Like yesterday’s, this is actually another artist I first heard at WOMEX, this time in 2015 in Budapest, Hungary. I’m not quite sure why he was there, to be honest. Well, playing a gig, obviously, but WOMEX is the ‘world music expo,’ and Cohen is pretty much straight-up jazz; there’s no obvious so-called ‘world’ influences to his music, on this album at least. But that’s okay, because I love it – always nice to have something a bit different show up.

This album is presented as ‘Avishai Cohen’s Triveni.’ A triveni is a poetic form in Hindi-Urdu with three lines, each of which relies on the other two; that’s why it’s a good name for a trio, and this one consists of Cohen himself on trumpet, Omer Avital on double bass and Nasheet Waits on drums. The name is an appropriate one for an ensemble like this, as the trio format – with no piano or guitar to bring the rhythms and the chords together – relies very heavily on the interplay between the individual musicians, with very little room to hide, as it were.

Not that these musicians need to. Dark Nights allows them each to show off their own prowess while remaining all of them understated. There’s no wild solos or viciously intricate head sections. It’s all rather stark and deliberate, without falling into sparseness – it feels as if there is always exactly the right amount happening at once. It’s not always just the three instruments going, though. An intriguing addition to the very classic sounding set-up is when Cohen’s trumpet is run through all sorts of effects and filters including distortion and wah-wah, and turning the trio into a quartet through the magic of overdubs. There’s quite a lot of ‘and Friends’ going on on this album too, with guest contributions from Anat Cohen (clarinet), Gerald Clayton (piano) and Keren Ann (vocals), but it doesn’t feel like a roll-call of special collaborations as they all slot into the ensemble so naturally without compromising that tightly-knit feel.

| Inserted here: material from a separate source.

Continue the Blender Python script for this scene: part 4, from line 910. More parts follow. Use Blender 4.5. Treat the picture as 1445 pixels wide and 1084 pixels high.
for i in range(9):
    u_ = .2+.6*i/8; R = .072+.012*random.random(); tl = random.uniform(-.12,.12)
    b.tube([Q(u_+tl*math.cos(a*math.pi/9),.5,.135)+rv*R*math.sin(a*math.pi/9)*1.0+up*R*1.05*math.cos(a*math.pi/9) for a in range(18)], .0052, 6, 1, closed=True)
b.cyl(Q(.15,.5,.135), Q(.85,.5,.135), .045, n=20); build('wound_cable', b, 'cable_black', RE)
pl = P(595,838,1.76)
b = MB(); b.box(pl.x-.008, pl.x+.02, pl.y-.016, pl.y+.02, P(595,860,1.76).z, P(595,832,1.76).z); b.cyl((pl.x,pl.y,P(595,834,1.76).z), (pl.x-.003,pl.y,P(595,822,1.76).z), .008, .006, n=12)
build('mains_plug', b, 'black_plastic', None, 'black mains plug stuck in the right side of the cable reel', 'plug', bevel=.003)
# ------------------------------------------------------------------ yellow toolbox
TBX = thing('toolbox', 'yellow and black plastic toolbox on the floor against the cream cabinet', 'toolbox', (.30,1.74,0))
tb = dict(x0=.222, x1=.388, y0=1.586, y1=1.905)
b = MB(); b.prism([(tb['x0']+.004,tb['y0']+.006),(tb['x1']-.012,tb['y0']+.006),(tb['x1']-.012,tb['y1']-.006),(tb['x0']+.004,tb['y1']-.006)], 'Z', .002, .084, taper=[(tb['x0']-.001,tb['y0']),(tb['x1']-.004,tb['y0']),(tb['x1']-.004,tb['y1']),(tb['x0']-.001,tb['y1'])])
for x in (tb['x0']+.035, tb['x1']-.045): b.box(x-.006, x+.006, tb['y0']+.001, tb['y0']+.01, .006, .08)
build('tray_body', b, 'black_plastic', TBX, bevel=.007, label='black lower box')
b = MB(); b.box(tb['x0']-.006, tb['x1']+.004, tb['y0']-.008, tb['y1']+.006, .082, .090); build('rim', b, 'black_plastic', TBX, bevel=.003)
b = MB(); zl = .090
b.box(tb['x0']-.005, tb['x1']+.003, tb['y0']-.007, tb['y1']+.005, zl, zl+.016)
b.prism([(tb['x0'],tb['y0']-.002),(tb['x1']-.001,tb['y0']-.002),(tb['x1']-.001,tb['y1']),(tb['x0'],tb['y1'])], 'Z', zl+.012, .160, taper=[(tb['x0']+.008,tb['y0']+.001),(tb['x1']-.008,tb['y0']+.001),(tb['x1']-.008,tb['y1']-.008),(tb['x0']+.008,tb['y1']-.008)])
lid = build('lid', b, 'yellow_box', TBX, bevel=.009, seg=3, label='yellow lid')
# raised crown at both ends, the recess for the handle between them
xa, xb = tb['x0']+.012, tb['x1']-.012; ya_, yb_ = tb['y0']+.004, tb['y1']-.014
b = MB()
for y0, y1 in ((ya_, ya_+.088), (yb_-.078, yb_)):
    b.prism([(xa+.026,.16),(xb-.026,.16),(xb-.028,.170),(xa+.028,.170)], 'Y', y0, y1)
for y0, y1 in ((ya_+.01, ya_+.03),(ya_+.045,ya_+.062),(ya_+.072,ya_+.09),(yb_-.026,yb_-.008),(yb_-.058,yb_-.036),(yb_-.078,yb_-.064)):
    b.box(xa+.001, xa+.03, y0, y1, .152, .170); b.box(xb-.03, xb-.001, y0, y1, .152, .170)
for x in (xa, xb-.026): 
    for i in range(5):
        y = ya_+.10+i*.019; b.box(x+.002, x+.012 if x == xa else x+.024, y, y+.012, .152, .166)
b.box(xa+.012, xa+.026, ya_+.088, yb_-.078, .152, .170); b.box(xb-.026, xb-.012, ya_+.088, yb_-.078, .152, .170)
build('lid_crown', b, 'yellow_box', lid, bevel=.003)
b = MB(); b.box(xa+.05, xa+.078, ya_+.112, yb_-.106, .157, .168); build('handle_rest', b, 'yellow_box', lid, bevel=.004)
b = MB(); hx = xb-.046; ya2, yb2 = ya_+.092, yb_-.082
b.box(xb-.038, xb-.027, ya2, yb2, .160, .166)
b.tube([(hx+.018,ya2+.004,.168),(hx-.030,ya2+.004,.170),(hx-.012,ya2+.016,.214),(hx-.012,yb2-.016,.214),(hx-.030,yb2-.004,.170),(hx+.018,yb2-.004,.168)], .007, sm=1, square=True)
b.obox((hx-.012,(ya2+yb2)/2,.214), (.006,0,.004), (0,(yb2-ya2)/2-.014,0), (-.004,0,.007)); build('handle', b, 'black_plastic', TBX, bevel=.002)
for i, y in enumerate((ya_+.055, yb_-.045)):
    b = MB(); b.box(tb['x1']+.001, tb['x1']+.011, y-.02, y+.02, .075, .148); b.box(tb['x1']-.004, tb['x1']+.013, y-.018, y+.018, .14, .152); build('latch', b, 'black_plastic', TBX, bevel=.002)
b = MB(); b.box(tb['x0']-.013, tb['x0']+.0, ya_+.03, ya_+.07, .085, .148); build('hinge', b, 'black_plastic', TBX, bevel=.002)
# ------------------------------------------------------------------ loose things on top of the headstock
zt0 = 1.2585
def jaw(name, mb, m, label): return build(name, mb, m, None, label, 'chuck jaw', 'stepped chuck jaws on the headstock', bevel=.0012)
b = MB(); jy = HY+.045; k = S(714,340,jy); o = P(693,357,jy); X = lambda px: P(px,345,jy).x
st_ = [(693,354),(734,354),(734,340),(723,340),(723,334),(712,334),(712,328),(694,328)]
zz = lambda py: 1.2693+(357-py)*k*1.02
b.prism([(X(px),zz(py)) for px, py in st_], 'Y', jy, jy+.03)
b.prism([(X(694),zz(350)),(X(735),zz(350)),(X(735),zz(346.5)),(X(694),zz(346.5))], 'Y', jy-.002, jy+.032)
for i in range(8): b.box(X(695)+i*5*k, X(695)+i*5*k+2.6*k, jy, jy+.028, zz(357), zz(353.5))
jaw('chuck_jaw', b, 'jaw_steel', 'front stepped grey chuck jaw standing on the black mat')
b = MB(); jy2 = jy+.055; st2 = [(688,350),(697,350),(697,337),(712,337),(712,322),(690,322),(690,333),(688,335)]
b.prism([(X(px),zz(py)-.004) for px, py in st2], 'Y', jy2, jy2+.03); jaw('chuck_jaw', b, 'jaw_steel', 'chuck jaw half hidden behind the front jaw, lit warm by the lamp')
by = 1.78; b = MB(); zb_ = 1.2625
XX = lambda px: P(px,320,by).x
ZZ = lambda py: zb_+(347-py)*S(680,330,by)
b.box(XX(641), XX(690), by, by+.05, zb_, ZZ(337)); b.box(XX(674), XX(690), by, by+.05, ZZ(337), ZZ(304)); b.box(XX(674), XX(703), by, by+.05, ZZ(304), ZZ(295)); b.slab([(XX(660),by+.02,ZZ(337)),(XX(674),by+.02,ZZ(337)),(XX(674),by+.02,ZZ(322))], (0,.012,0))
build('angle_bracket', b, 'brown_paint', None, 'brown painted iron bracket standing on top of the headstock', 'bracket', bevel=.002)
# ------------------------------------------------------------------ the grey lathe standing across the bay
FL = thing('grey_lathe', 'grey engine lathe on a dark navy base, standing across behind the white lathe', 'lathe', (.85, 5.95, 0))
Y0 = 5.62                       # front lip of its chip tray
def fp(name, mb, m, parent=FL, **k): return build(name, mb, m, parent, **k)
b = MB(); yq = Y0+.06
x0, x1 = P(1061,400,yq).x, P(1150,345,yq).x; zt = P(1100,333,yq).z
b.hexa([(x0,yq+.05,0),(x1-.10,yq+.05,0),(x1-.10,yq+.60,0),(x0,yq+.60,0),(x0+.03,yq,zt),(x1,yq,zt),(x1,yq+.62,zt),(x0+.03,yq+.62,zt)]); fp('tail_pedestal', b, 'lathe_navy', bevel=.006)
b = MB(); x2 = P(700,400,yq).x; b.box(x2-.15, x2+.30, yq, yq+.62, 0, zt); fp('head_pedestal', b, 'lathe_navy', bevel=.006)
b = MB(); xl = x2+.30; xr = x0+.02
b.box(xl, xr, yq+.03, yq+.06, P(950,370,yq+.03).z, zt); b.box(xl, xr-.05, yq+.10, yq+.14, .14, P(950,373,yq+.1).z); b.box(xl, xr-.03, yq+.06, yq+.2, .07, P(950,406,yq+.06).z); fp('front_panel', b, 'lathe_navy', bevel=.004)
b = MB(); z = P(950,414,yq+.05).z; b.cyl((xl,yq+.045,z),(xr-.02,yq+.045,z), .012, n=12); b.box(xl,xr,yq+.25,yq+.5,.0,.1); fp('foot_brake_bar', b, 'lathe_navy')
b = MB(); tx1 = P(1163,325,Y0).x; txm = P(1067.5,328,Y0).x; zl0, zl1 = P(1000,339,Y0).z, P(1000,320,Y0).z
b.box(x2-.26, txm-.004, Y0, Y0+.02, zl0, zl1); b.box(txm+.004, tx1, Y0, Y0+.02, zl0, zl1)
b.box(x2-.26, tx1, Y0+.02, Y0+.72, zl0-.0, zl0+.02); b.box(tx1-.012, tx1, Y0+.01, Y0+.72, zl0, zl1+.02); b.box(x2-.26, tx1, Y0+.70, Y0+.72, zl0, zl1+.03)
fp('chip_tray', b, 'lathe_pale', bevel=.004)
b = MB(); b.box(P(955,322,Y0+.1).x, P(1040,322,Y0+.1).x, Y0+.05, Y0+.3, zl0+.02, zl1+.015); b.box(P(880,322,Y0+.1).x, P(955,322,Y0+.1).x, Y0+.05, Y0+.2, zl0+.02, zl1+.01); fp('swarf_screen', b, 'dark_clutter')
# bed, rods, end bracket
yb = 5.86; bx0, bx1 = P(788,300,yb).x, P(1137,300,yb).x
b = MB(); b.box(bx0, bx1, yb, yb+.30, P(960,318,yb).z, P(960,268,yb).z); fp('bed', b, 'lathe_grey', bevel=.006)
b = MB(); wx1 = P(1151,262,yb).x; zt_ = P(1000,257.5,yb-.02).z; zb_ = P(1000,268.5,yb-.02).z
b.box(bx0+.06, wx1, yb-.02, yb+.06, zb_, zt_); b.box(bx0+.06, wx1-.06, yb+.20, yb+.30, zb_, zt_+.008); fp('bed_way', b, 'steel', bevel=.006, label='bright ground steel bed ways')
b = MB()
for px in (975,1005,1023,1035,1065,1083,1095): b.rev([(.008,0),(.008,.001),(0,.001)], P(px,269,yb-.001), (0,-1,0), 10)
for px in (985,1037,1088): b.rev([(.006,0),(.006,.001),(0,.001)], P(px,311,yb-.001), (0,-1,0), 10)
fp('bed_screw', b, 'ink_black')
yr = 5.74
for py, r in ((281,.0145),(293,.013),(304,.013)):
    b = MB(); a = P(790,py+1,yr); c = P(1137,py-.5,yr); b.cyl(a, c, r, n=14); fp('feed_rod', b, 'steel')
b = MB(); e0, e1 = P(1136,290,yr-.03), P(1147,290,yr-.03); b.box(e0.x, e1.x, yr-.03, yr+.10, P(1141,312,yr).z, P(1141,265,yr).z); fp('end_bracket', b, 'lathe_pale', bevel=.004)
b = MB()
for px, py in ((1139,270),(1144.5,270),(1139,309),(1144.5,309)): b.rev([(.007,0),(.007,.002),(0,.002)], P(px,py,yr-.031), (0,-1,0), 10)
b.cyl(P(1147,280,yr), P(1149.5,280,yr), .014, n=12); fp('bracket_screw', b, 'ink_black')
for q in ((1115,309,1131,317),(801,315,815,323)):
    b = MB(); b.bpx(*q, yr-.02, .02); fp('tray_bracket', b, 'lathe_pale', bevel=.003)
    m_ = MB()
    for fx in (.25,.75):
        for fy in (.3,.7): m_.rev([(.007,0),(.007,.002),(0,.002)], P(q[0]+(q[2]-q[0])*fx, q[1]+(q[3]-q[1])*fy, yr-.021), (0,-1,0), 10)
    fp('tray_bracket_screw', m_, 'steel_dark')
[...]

It’s always interesting to hear a style of music stripped back to its bare essentials, and Avishai Cohen’s Triveni does that with aplomb on Dark Nights, identifying the key elements that make the post-bop sound, taking away almost everything else and subtly updating what’s left to the 21st century. To quote Schoolhouse Rock, ‘no more, no less / you don't have to guess / when it's three, you can see / it's a magic number.’